Essa advocacia progressista por autodeclaração se organizou politicamente, dividiu o mundo do direito entre lava-jatistas e antilava-jatistas, deu as mãos a ninguém menos que Augusto Aras e Gilmar Mendes, e estruturou uma prática de lobby nos tribunais mais profunda do que jamais se tinha visto. Vendem acesso a juízes, não inteligência jurídica.

Semanas atrás, os partidos PSOL, PC do B e Solidariedade foram convencidos a ajuizar uma ousada ação constitucional no STF (ADPF 1051). A ação pede a suspensão do pagamento de todas as multas e a revisão de todos os acordos de leniência firmados entre o estado brasileiro e empresas que praticaram ilícitos. De tudo.
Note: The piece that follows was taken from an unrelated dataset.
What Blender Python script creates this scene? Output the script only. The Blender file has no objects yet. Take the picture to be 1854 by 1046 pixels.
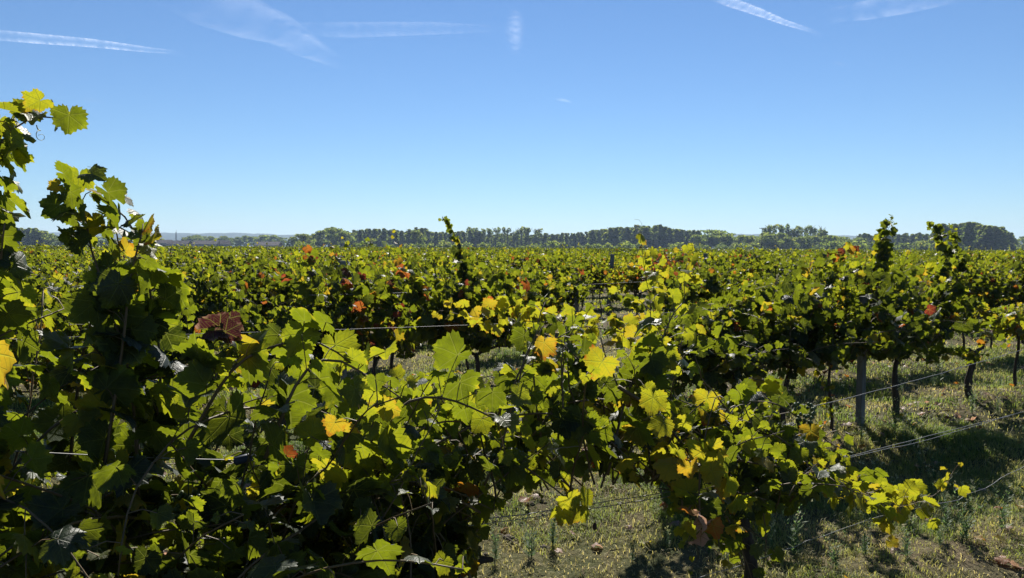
import bpy, math, random
import numpy as np
from mathutils import Matrix, Vector, noise as mnoise

# ------------------------------------------------------------------ camera, sky, sun, exposure
scene = bpy.context.scene
COL = scene.collection
R = math.radians
PW, PH, F = 1854.0, 1046.0, 1349.0          # photograph size, focal length in its pixels
EYE = Vector((0.0, 0.0, 1.70))
PITCH, ROLL = 3.15, 0.28
cam_data = bpy.data.cameras.new("camera")
cam_data.sensor_width = 36.0
cam_data.lens = 36.0 * F / PW
cam_data.clip_start = 0.05
cam_data.clip_end = 40000.0
cam = bpy.data.objects.new("camera", cam_data)
COL.objects.link(cam)
CAM_M = Matrix.Translation(EYE) @ Matrix.Rotation(R(90 - PITCH), 4, 'X') @ Matrix.Rotation(R(ROLL), 4, 'Z')
cam.matrix_world = CAM_M
scene.camera = cam

SUN_EL, SUN_AZ = 40.0, 4.0                   # azimuth in degrees to the right of the view axis (+Y)
world = bpy.data.worlds.new("World")
scene.world = world
world.use_nodes = True
wn = world.node_tree
for n_ in list(wn.nodes):
    wn.nodes.remove(n_)
w_out = wn.nodes.new('ShaderNodeOutputWorld')
w_bg = wn.nodes.new('ShaderNodeBackground')
w_sky = wn.nodes.new('ShaderNodeTexSky')
w_sky.sky_type = 'NISHITA'
w_sky.sun_disc = False
w_sky.sun_elevation = R(SUN_EL)
w_sky.sun_rotation = R(SUN_AZ)
w_sky.altitude = 60
w_sky.air_density = 1.0
w_sky.dust_density = 0.0
w_sky.ozone_density = 3.0
w_bg.inputs['Strength'].default_value = 0.0435
w_mul = wn.nodes.new('ShaderNodeMix')
w_mul.data_type = 'RGBA'; w_mul.blend_type = 'MULTIPLY'
w_mul.inputs[0].default_value = 1.0
w_mul.inputs[7].default_value = (0.75, 0.95, 1.16, 1.0)      # white balance of the picture
wn.links.new(w_sky.outputs[0], w_mul.inputs[6])
wn.links.new(w_mul.outputs[2], w_bg.inputs['Color'])
wn.links.new(w_bg.outputs[0], w_out.inputs['Surface'])

sun_data = bpy.data.lights.new("sun", 'SUN')
sun_data.energy = 4.7
sun_data.angle = R(0.55)
sun_data.color = (1.0, 0.95, 0.86)
sun = bpy.data.objects.new("sun", sun_data)
sun.rotation_euler = (R(-(90 - SUN_EL)), 0, R(-SUN_AZ))
COL.objects.link(sun)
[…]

Por quê? Porque tudo teria ocorrido em "situação de extrema anormalidade político-jurídico-institucional, mediante situação de coação". Coação que nem mesmo as empresas alegam ter sofrido. E, para dar mais dramaticidade, pede a declaração de um "estado de coisas inconstitucional". Um pedido no atacado, sem nuance jurídica, sem delicadeza política, sem distinção analítica. Sem noção.

Para completar, pediu que a ação não fosse distribuída a um ministro por sorteio, mas direto para a mesa de Gilmar Mendes. Por quê? Porque ali naquela mesa existe ação obscura sobre tema parecido. Teria "conexão", portanto. Essa parte não deu certo, Rosa Weber detectou o truque, e André Mendonça recebeu a relatoria.
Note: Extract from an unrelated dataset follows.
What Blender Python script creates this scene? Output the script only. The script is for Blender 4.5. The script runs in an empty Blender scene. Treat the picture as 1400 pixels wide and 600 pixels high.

O conceito de estado de coisas inconstitucional (ECI) foi construído pela Corte Constitucional colombiana para tratar de casos com duas características: violação massiva de direitos de grupos vulneráveis; omissão de autoridades estatais na proteção desses direitos. Situações em que não basta declarar a inconstitucionalidade de uma lei, pois demandariam remédios judiciais mais complexos. Aplicou-se, por exemplo, na defesa de milhões de pessoas desalojadas de seu território em função da guerrilha.

No Brasil, emprestamos o conceito quando o professor e advogado Daniel Sarmento, em 2015, representando o PSOL, propôs ação para reconhecer o ECI das prisões brasileiras (ADPF 347). Desde então o conceito se espraiou para muitos temas (operação policial em favelas, racismo, população em situação de rua, desmatamento, saúde indígena).

Ao contrabandear o conceito para suspender acordos de leniência decorrentes da corrupção de empresas, a ADPF não só ajuda a banalizar, vulgarizar e esvaziar uma categoria reivindicatória que ainda nem ganhou tração nas decisões constitucionais brasileiras. A ação faz coisas tão mal cheirosas como o denunciado "lawfare" (o uso do direito contra inimigos) da Lava Jato .

Curioso que tenham sido esses partidos políticos a encampar a causa de empresas que poderiam acionar o Judiciário em nome próprio. Bastante forçado presumir coação, no atacado, de maneira geral, a todos os acordos firmados. Muito sintomático que, diante da alegada "degeneração", peçam apenas suspensão, não anulação dos acordos. Afinal, que se interrompa a sanção, não o benefício da leniência.

O recheio de heroísmo vem na justificativa final: não se faz isso em nome das empresas afetadas, mas da "sociedade civil" e da "economia brasileira", ou da "continuidade da atividade de empresas essenciais". Empresas essenciais que, sabemos, corromperam competição, formaram cartéis, fraudaram licitações, subornaram legisladores etc. E não desprezem esse etc. Nem quem ganha com isso. Não são o PSOL nem o PC do B.